En effet, il résulte de ces dispositions que toute personne physique ou morale qui se livre à une opération consistant en l’organisation ou la vente de voyages ou de séjours individuels ou collectifs est responsable de plein droit à l’égard de l’acheteur de la bonne exécution des obligations résultant du contrat. Et ce quelles que soient les modalités de la rémunération.

L’argument fait mouche devant tribunal qui retient la responsabilité de plein droit de l’association. Mais la cour d’appel infirme le jugement, écartant toute responsabilité automatique de l’association en l’absence de rémunération.

A l’appui de son pourvoi, la victime objecte :

 que l’association a bien été rémunérée puisque les participants lui ont directement versé le prix du voyage et des activités ;

 qu’il existe un lien contractuel entre les participants et l’association puisque c’est l’association qui a proposé ce voyage et que c’est également elle qui a proposé un certain nombre d’excursions possibles sur place, au choix des participants et que le prix en a été à chaque fois encaissé en premier lieu par l’association ou le coordinateur du voyage ;

 que l’association a commis une faute d’imprudence en ne vérifiant pas les conditions de transport et de sécurité offertes par le prestataire local, notamment la présence de ceintures de sécurité dans ses véhicules ;

 que l’association a reconnu implicitement sa responsabilité en versant à la victime un chèque de 150 euros pour commencer à la couvrir des frais et du préjudice subi.

La Cour de cassation n’en confirme pas moins l’arrêt de la cour d’appel et écarte toute responsabilité de l’association :

 si le prix du voyage et celui des excursions ont été encaissés dans un premier temps par l’association, la preuve n’est pas rapportée que celle-ci a été rémunérée à cette occasion ;

 en l’absence de preuve d’une rémunération de l’association, la responsabilité de plein droit de celle-ci ne pouvait être engagée, et la cour d’appel a pu en déduire qu’aucune relation contractuelle n’existait entre l’association et les participants au voyage ;

 la requérante n’a fondé au départ son action que sur les articles L. 211-1 et suivants du code du tourisme et non sur la responsabilité délictuelle de l’association ni sur la reconnaissance tacite et non équivoque de cette responsabilité. Les moyens soulevés en ce sens par la victime devant la Cour de cassation sont donc nouveaux et mélangés de fait et comme tels irrecevables [1].
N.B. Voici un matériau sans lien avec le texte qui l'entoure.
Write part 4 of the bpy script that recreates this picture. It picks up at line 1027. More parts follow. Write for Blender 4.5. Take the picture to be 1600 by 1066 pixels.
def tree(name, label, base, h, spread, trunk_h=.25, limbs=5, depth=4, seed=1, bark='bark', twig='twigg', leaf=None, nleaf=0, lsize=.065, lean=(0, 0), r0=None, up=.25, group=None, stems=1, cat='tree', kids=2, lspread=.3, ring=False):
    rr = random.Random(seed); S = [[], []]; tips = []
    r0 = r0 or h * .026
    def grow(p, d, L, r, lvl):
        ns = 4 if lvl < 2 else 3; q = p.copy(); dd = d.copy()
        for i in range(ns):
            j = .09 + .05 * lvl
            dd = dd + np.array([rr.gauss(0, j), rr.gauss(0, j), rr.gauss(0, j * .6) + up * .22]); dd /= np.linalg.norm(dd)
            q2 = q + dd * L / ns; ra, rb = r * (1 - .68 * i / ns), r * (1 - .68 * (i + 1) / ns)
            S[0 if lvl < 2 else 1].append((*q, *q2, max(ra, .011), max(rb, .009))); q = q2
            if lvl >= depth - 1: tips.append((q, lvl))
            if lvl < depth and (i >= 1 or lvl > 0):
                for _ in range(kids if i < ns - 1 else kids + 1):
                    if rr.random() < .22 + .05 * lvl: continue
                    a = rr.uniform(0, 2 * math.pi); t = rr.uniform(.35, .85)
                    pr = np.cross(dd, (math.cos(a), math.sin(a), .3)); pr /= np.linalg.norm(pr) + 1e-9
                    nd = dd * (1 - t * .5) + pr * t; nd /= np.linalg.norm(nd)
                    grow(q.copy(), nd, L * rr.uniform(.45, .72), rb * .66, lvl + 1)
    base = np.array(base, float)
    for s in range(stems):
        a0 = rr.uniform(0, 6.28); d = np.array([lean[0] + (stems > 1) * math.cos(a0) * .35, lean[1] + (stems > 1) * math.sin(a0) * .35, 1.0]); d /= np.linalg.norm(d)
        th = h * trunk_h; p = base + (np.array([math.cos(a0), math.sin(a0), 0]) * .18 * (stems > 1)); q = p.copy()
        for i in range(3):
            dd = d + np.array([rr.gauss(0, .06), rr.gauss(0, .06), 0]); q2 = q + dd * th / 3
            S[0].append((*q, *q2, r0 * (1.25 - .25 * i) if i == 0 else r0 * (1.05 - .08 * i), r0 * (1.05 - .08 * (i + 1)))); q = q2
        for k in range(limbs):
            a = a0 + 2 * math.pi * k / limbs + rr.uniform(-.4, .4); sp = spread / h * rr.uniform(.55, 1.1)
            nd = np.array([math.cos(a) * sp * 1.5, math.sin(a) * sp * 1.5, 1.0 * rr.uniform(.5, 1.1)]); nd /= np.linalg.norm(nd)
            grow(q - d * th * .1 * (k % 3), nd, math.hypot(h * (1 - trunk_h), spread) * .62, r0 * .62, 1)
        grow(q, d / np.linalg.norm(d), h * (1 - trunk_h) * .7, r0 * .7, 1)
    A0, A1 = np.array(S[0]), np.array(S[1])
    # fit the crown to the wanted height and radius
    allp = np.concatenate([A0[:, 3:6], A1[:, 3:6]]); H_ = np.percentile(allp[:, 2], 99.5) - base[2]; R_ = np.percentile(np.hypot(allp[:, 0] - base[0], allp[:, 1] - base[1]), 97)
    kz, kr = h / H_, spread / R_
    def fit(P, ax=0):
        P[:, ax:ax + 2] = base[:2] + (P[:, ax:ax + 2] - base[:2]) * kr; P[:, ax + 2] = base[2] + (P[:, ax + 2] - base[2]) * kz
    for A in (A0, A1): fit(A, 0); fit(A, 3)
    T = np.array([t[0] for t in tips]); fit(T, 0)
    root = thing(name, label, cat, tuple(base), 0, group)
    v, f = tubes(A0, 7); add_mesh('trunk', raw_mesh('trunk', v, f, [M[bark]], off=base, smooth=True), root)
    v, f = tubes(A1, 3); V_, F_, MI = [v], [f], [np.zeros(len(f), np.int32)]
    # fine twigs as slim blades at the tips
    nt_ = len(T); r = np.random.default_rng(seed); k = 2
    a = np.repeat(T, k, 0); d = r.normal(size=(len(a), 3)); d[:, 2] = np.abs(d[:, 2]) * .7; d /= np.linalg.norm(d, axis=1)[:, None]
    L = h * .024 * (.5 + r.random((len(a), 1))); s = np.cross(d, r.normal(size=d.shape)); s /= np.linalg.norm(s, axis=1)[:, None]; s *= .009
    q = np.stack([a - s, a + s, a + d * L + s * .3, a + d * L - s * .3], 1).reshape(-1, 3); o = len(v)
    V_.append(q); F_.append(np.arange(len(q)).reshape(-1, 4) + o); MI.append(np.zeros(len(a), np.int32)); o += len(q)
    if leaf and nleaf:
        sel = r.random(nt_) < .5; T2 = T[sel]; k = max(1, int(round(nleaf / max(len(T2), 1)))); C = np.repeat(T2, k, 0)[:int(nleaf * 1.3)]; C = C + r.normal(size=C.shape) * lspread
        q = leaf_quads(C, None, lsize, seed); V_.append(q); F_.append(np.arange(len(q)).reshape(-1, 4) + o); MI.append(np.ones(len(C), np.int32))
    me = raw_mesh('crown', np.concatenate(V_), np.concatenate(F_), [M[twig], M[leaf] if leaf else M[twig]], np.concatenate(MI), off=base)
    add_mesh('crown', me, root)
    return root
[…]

Cet arrêt s’inscrit dans la droite ligne d’un précédent arrêt de la Cour de cassation [2] où celle-ci avait exclu la responsabilité de plein droit d’un CCAS après un accident [3], celui-ci ne pouvant être assimilé à un vendeur de voyage au sens du Code du tourisme, en l’absence de rémunération.

A contrario, s’il peut être démontré que l’association a, au passage, réalisé une marge sur le prix du voyage pour s’auto-financer, en le vendant plus cher que le prix réellement facturé par l’agence, le régime de responsabilité de plein droit du Code du tourisme pourrait s’appliquer.

Cour de cassation, chambre civile, 22 juin 2017, N° 16-14035

[1La Cour de cassation ne se prononce donc pas sur la responsabilité délictuelle de l’association en raison d’une faute d’imprudence qu’elle aurait commise dans le choix des prestataires, ni sur le versement du chèque comme reconnaissance tacite et non équivoque de responsabilité.

[2Cour de cassation,
chambre civile, 9 avril 2015, N° de pourvoi : 14-15720 14-18014

[3Un participant s’était blessé en plongeant depuis une pirogue au cours d’une activité.